• **What to work on**: Only the lines from the start of the material through the line containing "w_noise.inputs['Detail'].default_value = 7.0" are to be extracted, exactly as they appear.

• **Entries with scene source code**:

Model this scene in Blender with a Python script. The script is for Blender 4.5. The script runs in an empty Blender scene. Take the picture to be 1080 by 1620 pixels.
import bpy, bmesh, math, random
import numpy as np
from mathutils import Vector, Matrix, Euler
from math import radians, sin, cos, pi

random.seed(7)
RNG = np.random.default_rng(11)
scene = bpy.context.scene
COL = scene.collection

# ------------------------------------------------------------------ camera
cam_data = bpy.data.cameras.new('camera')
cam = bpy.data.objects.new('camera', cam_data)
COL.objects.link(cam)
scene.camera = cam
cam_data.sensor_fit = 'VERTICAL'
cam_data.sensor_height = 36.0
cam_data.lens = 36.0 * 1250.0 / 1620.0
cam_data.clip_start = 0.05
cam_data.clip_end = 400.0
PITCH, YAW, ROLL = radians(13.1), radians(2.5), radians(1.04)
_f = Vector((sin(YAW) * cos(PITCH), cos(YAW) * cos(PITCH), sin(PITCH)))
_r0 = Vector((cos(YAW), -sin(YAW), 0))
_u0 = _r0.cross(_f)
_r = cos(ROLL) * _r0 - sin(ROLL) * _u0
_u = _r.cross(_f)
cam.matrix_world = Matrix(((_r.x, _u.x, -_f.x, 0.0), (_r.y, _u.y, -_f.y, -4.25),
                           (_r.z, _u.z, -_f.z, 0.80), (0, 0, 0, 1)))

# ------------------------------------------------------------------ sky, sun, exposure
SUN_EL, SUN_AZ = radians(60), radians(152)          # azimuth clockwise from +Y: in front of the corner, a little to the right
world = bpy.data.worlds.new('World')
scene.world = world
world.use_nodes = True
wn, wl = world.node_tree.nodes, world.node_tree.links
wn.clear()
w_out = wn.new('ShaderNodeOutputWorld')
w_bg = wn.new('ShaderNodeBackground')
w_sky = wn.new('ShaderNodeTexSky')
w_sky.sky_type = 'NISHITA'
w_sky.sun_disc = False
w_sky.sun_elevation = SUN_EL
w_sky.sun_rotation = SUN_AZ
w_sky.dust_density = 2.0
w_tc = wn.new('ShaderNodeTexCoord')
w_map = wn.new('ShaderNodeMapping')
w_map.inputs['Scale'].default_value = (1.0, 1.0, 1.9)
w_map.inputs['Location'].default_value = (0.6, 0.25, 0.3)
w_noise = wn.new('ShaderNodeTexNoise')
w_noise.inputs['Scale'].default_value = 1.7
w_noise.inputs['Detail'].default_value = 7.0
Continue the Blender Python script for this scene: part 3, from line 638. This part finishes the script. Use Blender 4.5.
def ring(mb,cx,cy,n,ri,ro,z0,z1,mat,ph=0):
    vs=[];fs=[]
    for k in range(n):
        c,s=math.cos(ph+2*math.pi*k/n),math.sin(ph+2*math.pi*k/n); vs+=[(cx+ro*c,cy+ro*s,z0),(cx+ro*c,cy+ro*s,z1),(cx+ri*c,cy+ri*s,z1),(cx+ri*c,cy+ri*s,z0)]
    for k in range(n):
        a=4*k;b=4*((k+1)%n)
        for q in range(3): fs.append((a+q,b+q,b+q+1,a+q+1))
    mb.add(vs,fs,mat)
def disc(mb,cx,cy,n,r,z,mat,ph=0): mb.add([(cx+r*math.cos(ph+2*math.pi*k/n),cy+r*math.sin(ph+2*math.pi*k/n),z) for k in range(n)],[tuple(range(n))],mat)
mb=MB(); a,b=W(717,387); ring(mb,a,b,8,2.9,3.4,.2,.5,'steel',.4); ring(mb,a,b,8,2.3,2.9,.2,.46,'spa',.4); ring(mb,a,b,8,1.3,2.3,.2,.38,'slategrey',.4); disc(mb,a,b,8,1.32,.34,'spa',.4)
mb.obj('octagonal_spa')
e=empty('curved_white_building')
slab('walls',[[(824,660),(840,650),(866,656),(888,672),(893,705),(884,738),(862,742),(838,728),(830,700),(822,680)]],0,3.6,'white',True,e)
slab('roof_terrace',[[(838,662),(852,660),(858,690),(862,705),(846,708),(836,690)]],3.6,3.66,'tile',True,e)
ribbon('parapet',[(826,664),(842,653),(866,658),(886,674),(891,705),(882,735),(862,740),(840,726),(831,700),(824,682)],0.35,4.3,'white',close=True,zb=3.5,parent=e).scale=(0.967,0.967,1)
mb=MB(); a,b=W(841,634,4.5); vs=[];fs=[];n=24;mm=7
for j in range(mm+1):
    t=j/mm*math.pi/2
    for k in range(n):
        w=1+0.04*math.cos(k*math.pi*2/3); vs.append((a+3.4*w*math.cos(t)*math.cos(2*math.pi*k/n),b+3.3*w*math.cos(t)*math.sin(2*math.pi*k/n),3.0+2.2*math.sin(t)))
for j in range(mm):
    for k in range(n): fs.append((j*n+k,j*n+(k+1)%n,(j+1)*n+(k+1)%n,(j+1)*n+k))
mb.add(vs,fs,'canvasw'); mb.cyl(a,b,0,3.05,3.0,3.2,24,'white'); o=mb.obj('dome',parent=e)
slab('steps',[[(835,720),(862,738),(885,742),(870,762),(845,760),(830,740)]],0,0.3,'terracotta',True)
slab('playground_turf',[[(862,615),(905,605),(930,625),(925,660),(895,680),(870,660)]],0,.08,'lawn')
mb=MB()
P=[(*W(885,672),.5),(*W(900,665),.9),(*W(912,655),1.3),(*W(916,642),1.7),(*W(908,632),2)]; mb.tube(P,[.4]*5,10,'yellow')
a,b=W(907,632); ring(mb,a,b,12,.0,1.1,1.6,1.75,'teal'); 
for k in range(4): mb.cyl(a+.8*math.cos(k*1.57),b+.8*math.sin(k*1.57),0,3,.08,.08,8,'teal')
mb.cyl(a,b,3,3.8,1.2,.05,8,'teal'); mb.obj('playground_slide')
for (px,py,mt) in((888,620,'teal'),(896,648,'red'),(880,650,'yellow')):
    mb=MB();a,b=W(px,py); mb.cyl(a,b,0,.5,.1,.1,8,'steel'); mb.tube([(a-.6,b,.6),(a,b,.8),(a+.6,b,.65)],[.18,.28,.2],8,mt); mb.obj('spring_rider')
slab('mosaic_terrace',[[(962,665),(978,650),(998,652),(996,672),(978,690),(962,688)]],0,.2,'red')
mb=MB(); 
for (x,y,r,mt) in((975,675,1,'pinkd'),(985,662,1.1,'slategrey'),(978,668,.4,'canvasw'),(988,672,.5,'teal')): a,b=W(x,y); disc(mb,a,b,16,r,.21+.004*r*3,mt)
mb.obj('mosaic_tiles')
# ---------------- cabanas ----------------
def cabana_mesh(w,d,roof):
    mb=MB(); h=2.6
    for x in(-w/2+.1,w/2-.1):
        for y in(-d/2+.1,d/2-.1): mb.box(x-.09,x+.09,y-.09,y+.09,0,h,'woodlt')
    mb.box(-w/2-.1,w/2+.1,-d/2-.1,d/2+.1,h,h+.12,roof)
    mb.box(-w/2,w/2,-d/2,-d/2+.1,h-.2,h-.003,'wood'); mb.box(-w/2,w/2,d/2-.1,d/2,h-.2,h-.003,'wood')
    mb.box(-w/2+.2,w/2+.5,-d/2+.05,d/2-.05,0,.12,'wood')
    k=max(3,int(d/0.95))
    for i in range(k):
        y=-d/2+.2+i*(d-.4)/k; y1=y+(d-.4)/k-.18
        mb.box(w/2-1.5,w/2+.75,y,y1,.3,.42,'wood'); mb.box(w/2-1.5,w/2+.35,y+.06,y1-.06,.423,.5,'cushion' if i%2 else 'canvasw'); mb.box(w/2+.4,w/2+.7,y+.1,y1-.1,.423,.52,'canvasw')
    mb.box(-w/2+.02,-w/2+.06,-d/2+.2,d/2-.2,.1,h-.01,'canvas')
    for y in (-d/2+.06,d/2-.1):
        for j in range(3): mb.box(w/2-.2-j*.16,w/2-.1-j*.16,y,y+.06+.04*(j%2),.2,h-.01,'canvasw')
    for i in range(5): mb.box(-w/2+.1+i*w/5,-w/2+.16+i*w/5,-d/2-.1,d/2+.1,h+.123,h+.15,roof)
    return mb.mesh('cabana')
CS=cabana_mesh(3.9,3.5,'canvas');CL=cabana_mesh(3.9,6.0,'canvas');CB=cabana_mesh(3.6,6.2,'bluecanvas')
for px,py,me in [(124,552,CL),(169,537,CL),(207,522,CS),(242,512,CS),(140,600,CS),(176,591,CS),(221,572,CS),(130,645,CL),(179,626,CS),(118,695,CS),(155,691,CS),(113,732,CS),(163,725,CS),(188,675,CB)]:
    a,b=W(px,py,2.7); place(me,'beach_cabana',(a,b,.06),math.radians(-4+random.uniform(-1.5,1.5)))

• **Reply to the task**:
Model this scene in Blender with a Python script. The script is for Blender 4.5. The script runs in an empty Blender scene. Take the picture to be 1080 by 1620 pixels.
import bpy, bmesh, math, random
import numpy as np
from mathutils import Vector, Matrix, Euler
from math import radians, sin, cos, pi

random.seed(7)
RNG = np.random.default_rng(11)
scene = bpy.context.scene
COL = scene.collection

# ------------------------------------------------------------------ camera
cam_data = bpy.data.cameras.new('camera')
cam = bpy.data.objects.new('camera', cam_data)
COL.objects.link(cam)
scene.camera = cam
cam_data.sensor_fit = 'VERTICAL'
cam_data.sensor_height = 36.0
cam_data.lens = 36.0 * 1250.0 / 1620.0
cam_data.clip_start = 0.05
cam_data.clip_end = 400.0
PITCH, YAW, ROLL = radians(13.1), radians(2.5), radians(1.04)
_f = Vector((sin(YAW) * cos(PITCH), cos(YAW) * cos(PITCH), sin(PITCH)))
_r0 = Vector((cos(YAW), -sin(YAW), 0))
_u0 = _r0.cross(_f)
_r = cos(ROLL) * _r0 - sin(ROLL) * _u0
_u = _r.cross(_f)
cam.matrix_world = Matrix(((_r.x, _u.x, -_f.x, 0.0), (_r.y, _u.y, -_f.y, -4.25),
                           (_r.z, _u.z, -_f.z, 0.80), (0, 0, 0, 1)))

# ------------------------------------------------------------------ sky, sun, exposure
SUN_EL, SUN_AZ = radians(60), radians(152)          # azimuth clockwise from +Y: in front of the corner, a little to the right
world = bpy.data.worlds.new('World')
scene.world = world
world.use_nodes = True
wn, wl = world.node_tree.nodes, world.node_tree.links
wn.clear()
w_out = wn.new('ShaderNodeOutputWorld')
w_bg = wn.new('ShaderNodeBackground')
w_sky = wn.new('ShaderNodeTexSky')
w_sky.sky_type = 'NISHITA'
w_sky.sun_disc = False
w_sky.sun_elevation = SUN_EL
w_sky.sun_rotation = SUN_AZ
w_sky.dust_density = 2.0
w_tc = wn.new('ShaderNodeTexCoord')
w_map = wn.new('ShaderNodeMapping')
w_map.inputs['Scale'].default_value = (1.0, 1.0, 1.9)
w_map.inputs['Location'].default_value = (0.6, 0.25, 0.3)
w_noise = wn.new('ShaderNodeTexNoise')
w_noise.inputs['Scale'].default_value = 1.7
w_noise.inputs['Detail'].default_value = 7.0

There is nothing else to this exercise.